I cannot see that the award of the Industrial Court deeming the Plaintiff to have been made redundant, can ex post facto alter this position. I view the award as compensation granted to the Plaintiff but outside the contractual position which determined the position of the Plaintiffs. Having so found the Plaintiffs are not entitled to damages.

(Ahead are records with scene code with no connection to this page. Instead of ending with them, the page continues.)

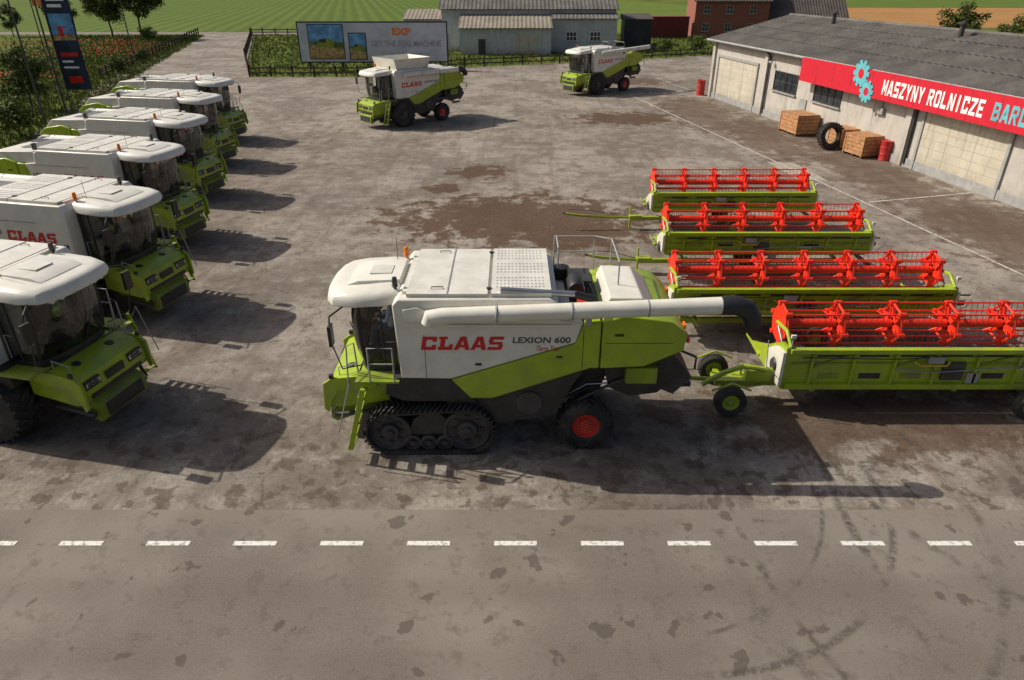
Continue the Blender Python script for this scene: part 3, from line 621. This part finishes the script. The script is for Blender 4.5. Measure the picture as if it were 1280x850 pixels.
# ---------------------------------------------------------------- vegetation
def leafmat(name,a,b_):
    m,t,n,l,b=nt(name); p=n.new('ShaderNodeNewGeometry').outputs['Position']
    l.new(mix_n(n,l,ramp_n(n,l,noise_n(n,l,p,1.2,2,.7),.35,.65),a,b_),b.inputs['Base Color']); b.inputs['Roughness'].default_value=.8
    b.inputs['Specular IOR Level'].default_value=.2; return m
LEAF=leafmat('foliage',(.04,.065,.012),(.10,.13,.028)); LEAF2=leafmat('bush_foliage',(.05,.08,.015),(.11,.145,.03))
GRASSB=leafmat('grass_blades',(.09,.13,.02),(.18,.20,.05)); POPPY=mat('poppy_petals',(.7,.04,.02),.8)
def tree_mesh(seed,h,rad,leaves,ls,mat_=LEAF,trunk=.18,low=.3):
    rn=random.Random(seed); mb=MB(); th=h*.75
    path=[(0,0,-.1)]; x=y=0
    for k in range(1,6): x+=rn.uniform(-.12,.12); y+=rn.uniform(-.12,.12); path.append((x,y,th*k/5))
    mb.tube(path,[trunk*(1-.16*k) for k in range(6)],BARK,8)
    cl=[]
    for k in range(rn.randint(13,17)):
        z0=h*rn.uniform(low,.7); a=rn.uniform(0,6.28); el=rn.uniform(.15,.9); ln=rad*rn.uniform(.5,.95)
        p0=Vector((x*z0/th,y*z0/th,z0)); d=Vector((math.cos(a)*math.cos(el),math.sin(a)*math.cos(el),math.sin(el)))
        p1=p0+d*ln*.5+Vector((0,0,.1)); p2=p0+d*ln
        mb.tube([p0,p1,p2],[trunk*.35,trunk*.22,trunk*.08],BARK,5)
        cl.append((p2,rad*rn.uniform(.22,.42))); cl.append((p1,rad*rn.uniform(.18,.3)))
    cl.append((Vector((x,y,h*.88)),rad*.35)); cl.append((Vector((x,y,h*.75)),rad*.4))
    tw=sum(c[1]**2 for c in cl); vs=[];fs=[]
    for c,r in cl:
        for q in range(int(leaves*r*r/tw)):
            d=Vector((rn.gauss(0,1),rn.gauss(0,1),rn.gauss(0,.8))); d.normalize(); p=c+d*r*rn.uniform(.35,1.1)
            u=Vector((rn.gauss(0,1),rn.gauss(0,1),rn.gauss(0,.5))).normalized(); v=u.cross(d+Vector((0,0,.01))).normalized(); s=ls*rn.uniform(.6,1.4)
            o=len(vs); vs+=[p-u*s,p+v*s*.5,p+u*s,p-v*s*.5]; fs.append((o,o+1,o+2,o+3))
    mb.add(vs,fs,mat_); return mb.mesh('tree_mesh',0,False)
T=[tree_mesh(1,9.5,3.6,7000,.19),tree_mesh(2,8,3.2,6000,.18),tree_mesh(3,5.2,2.0,3600,.13,low=.25,trunk=.1),tree_mesh(4,2.4,1.5,2600,.11,LEAF2,.05,.1)]
def tree(name,i,x,y,s=1):
    o=obj(name,T[i],None,(x,y,0),random.uniform(0,6)); o.scale=(s,s,s*random.uniform(.92,1.08))
for x,y,i,s in((-66,134,0,1.15),(-73,137,1,1.1),(-83,139,0,.8),(-93,140,2,1.1),(-109,126,1,.8),(-40.2,60,2,.95),(60,101,2,1.45),(66,98,2,1.2),(75,96,2,1.3),(52,150,1,1.1),(58,152,0,.9),(120,150,1,1)):
    tree('deciduous_tree',i,x,y,s)
for x,y,s in((-35.0,50,1.0),(-33.8,43.5,.9),(-46,86,.7),(-62,128,1.0),(22,107.5,.8),(27,109,1),(60,108,1.2),(-49,98,.6)): tree('bush',3,x,y,s)
def scatter(name,poly_fn,N,h,m,seed,blades=3,w=.05):
    rn=random.Random(seed); vs=[];fs=[]
    for _ in range(N):
        x,y=poly_fn(rn)
        for b in range(blades):
            a=rn.uniform(0,6.28); hh=h*rn.uniform(.5,1.3); ww=w*rn.uniform(.6,1.5); ox=x+rn.uniform(-.2,.2); oy=y+rn.uniform(-.2,.2)
            dx,dy=math.cos(a)*ww,math.sin(a)*ww; lx,ly=rn.uniform(-.4,.4)*hh,rn.uniform(-.4,.4)*hh; o=len(vs)
            vs+=[(ox-dx,oy-dy,0),(ox+dx,oy+dy,0),(ox+lx,oy+ly,hh)]; fs.append((o,o+1,o+2))
    mb=MB(); mb.add(vs,fs,m); return obj(name,mb.mesh(name,0,False))
def left_area(rn):
    y=rn.uniform(38,143); e=-(33+(y-46)*.27)-.6; return e-abs(rn.gauss(0,1))*14,y
scatter('tall_grass',left_area,15000,.38,GRASSB,1,3,.05)
def back_area(rn):
    while True:
        x,y=rn.uniform(-50,34),rn.uniform(83,145)
        edge=82.8 if x<-17.4 else (82.8+(x+17.4)*.79 if x<-5.9 else 91.9+(x+5.9)*.42)
        if y<edge or x<-30-(y-84)*.33: continue
        return x,y
scatter('verge_grass',back_area,12000,.32,GRASSB,2,3,.06)
def yard_edge(rn):
    y=rn.uniform(30,143); e=-(28.8+(y-30)*.27); return e+rn.gauss(0,.35),y
scatter('weeds_along_yard_edge',yard_edge,2500,.22,GRASSB,4,3,.04)
rn=random.Random(5); mb=MB(); vs=[];fs=[]
for k in range(3200):
    cxk=-50-rn.random()*75; y=rn.uniform(70,128) ; x=cxk+rn.gauss(0,3)
    if x>-(33+(y-46)*.27)-1.5: continue
    if math.sin(x*.21+1)*math.cos(y*.17)<-.15: continue
    z=rn.uniform(.4,.7); s=.16; o=len(vs)
    vs+=[(x-s,y,z),(x,y-s,z+.05),(x+s,y,z),(x,y+s,z+.05),(x,y,z-.08)]; fs+=[(o,o+1,o+2,o+3),(o,o+1,o+4),(o+2,o+3,o+4)]
mb.add(vs,fs,POPPY); obj('poppies',mb.mesh('poppies',0,False))

# ---------------------------------------------------------------- fences
def fence(pts,h=1.25,step=2.4):
    mb=MB(); rn=random.Random(len(pts))
    for a,b in zip(pts[:-1],pts[1:]):
        a=Vector((*a,0)); b=Vector((*b,0)); L=(b-a).length; n=max(1,round(L/step)); ang=math.atan2(b.y-a.y,b.x-a.x)
        for k in range(n+1):
            p=a.lerp(b,k/n); mb.box((p.x,p.y,h/2+rn.uniform(-.05,.05)),(.16,.16,h),WOODD,None)
        for k in range(n):
            p=a.lerp(b,(k+.5)/n)
            for z in(.45,.95):
                mb.box((0,0,0),(L/n+.15,.05,.14),WOODD,Matrix.Translation((p.x,p.y,z+rn.uniform(-.02,.02)))@Matrix.Rotation(ang,4,'Z')@Matrix.Rotation(rn.uniform(-.02,.02),4,'Y')@Matrix.Translation((0,-.1,0)))
    obj('wooden_fence',mb.mesh('fence'),None)
fence([(-50.5,146),(-36.4,101),(-29.6,82.6),(-17.4,82.6),(-5.9,91.6),(6.2,96),(27.8,105.5)])
fence([(-60.5,145),(-45.2,80.5)]); fence([(-50.5,145),(-10,147)])

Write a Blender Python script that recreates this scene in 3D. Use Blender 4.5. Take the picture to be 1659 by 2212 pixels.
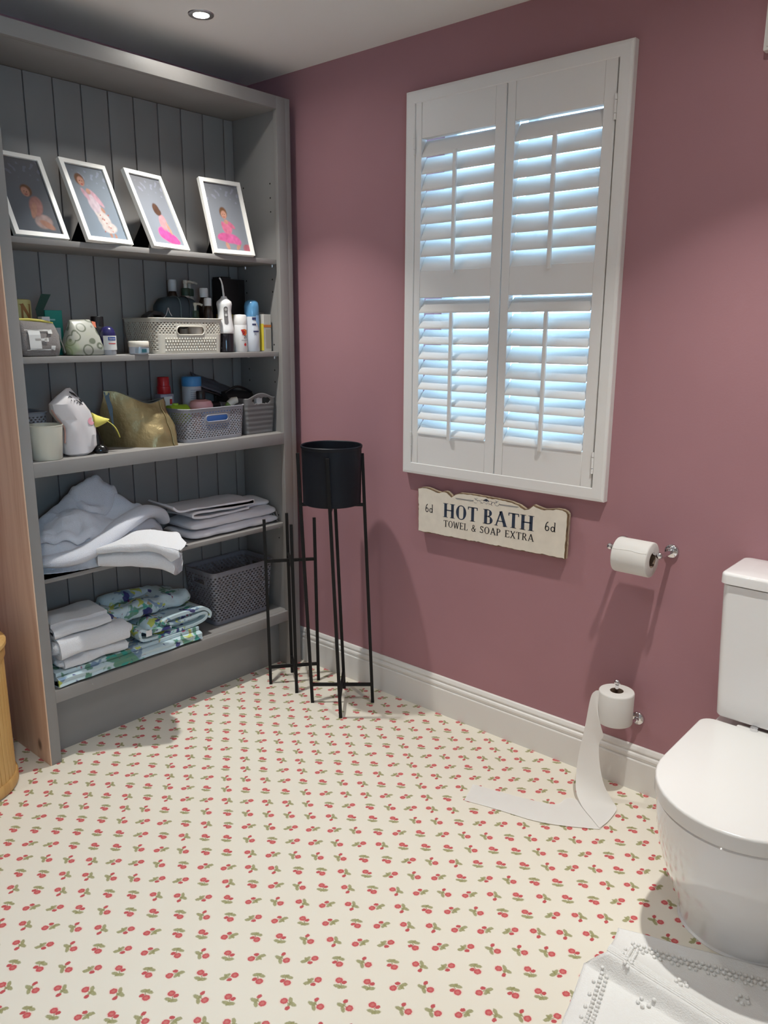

I have considerable sympathy with the Plaintiffs who had worked for the Defendant for some considerable time. It is difficult to blame them for joining a strike in which thousands of others took part. However, it was unfortunately for them unlawful which gave the Defendant the right to dismiss them. The Defendant was under no duty to reemploy them. The question of interest on the redundancy payments is in the discretion of the court pursuant to section 26 of the Civil Procedure Act and in the exercise of its inherent jurisdiction, I order that interest be paid on the outstanding redundancy payments from the date when the Plaintiffs were dismissed until the date of this judgement at the same commercial rates as are applicable to the loans granted to the Plaintiffs. For the avoidance of doubt that interest will be calculated on the redundancy payments (if any) prior to the loans at the initial rate applicable to those loans after the dismissal of the Plaintiff.
In my view the Plaintiffs having partially succeeded, I order each party to pay their own costs.
Dated and delivered at Nairobi this 25th day of May, 2006.